Através de entrevistas realizadas com Beth, com o produtor musical Rildo Hora (piloto dos discos de Beth de 1976 a 1984, período que quase cobre a passagem da cantora pela gravadora RCA), com ritmistas como Ubirany (1940 – 2020) e com os engenheiros de som Luiz Carlos T. Reis e Mario Jorge Bruno, o autor reconstitui o clima das gravações do álbum De pé no chão – e, nesse quesito, reside o maior mérito do livro.
Como os bambas do Cacique de Ramos puseram na roda instrumentos então novos como o tantã (idealizado por Sereno), o repique-de-mão (criado por Ubirany) e o banjo formatado por Almir Guineto (1946 – 2017) com Mussum (1941 – 1994), tanto o produtor quanto os técnicos tiveram que testar como o som reverberava com a roda armada no estúdio.

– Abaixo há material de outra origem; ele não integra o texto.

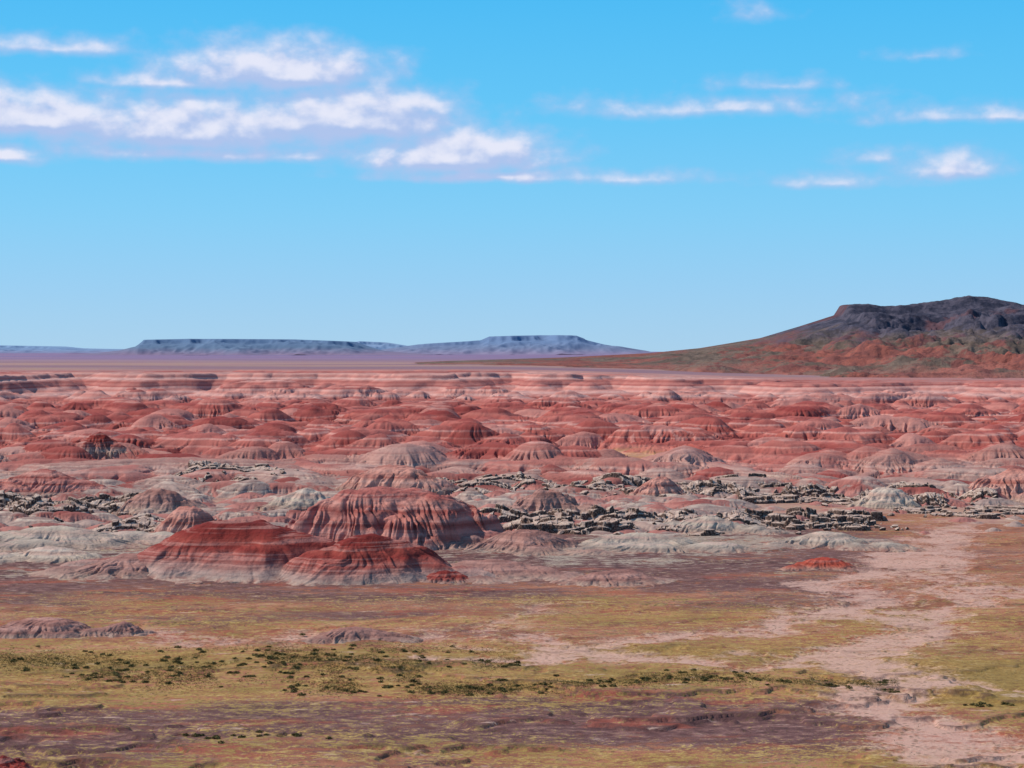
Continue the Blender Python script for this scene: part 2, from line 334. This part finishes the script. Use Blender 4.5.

Bruno conta que, para tentar ser o mais possível fiel ao clima da quadra do Cacique, Beth Carvalho pediu à direção da gravadora RCA permissão para oferecer rodadas de cervejas e tira-gostos no estúdio – outra inovação, já que, na época, a companhia restringia o consumo de alimentos e bebidas alcóolicas no ambiente de gravação dos discos.
Além de dissecar a criação da capa (fotografada por Ivan Klingen in loco, ou seja, na quadra do Cacique) e de comentar o repertório lapidar do disco, formado por partidos altos do quilate de Ô Isaura (Rubens da Mangueira, 1978), Marcando bobeira (João Quadrado, Beto Sem Braço e Dão, 1978) e Goiabada cascão (Wilson Moreira e Nei Lopes, 1978), mas impulsionado nas rádios pelo estouro imediato de Vou festejar (Jorge Aragão, Dida e Neoci Dias, 1978), Leonardo Bruno faz a narrativa avançar sobre outros álbuns de Beth, notadamente o disco posterior No pagode (1979), e sobre a explosão do pagode carioca ao longo dos anos 1980, chegando até o show comemorativo dos 40 anos do álbum em 2018.
O estouro dos bambas do Fundo de Quintal foi efeito direto da revolução causada por De pé no chão, álbum de peso comparado pelo autor apaixonado ao impacto de Chega de saudade (João Gilberto, 1958), disco lançado 20 anos antes que se tornara a pedra fundamental da bossa nova.
A paixão é exercida por Bruno com o pé no chão na narrativa do livro lançado em setembro. Afinal, o samba esquema novo de Beth Carvalho abalou as estruturas do pagode e, desde então, nada foi mais do jeito que já tinha sido um dia nas quadras do Brasil.